Resilient Event-Triggered Containment Control of Multiagent Systems Under Asynchronous DoS Attacks and Disturbances

Abstract

The distributed event-triggered controller is proposed for the containment control of linear multiagent systems under asynchronous denial of service (DoS) cyber-attacks and external disturbances. Using disturbance observer, event-triggered containment control under DoS attacks and disturbance is guaranteed. It is assumed that separate attacks occurred on the control channels and the communication channels. Moreover, when effective DoS attacks occur, it becomes impossible to communicate data through a communication network, and if the DoS attack is ineffective, the topology graph has a united directed spanning tree.
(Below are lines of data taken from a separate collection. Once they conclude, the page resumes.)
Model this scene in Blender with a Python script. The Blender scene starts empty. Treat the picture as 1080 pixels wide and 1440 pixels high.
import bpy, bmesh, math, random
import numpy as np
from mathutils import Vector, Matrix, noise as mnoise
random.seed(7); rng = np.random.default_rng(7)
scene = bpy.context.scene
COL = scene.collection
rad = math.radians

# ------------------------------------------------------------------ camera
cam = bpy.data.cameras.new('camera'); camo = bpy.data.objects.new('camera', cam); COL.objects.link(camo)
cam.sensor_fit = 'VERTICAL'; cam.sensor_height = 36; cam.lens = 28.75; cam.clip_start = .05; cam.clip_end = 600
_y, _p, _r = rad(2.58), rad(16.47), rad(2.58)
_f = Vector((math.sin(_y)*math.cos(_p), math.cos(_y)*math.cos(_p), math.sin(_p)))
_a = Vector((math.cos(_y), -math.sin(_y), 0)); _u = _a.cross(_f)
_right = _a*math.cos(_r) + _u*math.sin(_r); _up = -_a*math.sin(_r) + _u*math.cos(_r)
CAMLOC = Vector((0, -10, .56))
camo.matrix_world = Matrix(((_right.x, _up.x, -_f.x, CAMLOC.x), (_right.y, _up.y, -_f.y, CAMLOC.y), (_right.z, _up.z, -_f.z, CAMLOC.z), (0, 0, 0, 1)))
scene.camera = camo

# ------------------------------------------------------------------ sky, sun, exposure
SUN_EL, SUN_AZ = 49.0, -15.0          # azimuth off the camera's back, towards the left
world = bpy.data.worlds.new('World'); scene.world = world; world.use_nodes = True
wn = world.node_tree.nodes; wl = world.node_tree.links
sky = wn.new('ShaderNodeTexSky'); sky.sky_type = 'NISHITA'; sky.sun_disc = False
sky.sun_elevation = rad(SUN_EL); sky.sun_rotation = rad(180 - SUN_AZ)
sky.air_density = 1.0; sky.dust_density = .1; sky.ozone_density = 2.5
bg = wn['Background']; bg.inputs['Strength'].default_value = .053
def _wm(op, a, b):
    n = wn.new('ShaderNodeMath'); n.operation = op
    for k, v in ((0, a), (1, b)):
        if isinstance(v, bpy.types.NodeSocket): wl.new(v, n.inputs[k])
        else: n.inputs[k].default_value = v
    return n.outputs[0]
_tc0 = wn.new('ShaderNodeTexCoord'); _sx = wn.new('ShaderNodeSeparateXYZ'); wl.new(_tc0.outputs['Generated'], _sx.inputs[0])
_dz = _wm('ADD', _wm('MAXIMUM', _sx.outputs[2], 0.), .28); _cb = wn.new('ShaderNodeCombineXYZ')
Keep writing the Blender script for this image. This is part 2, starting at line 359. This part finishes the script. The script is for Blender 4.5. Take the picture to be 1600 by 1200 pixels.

Our method does not require the continuous sharing of state information between neighboring agents; rather, at event times, information is sent to reduce the consumption of communication resources. Using state estimators, trigger times are determined according to the estimator's data without any continuous information of the neighbor's state. Using accurate analysis of the time and frequency of DoS attacks, the resilient conditions are obtained, and then, exponential stability of containment behavior under asynchronous attacks is proved by Lyapunov analysis. Moreover, the obtained strictly positive minimal interevent time for agents prevents Zeno behavior. Finally, the performance of the proposed method is shown by simulation.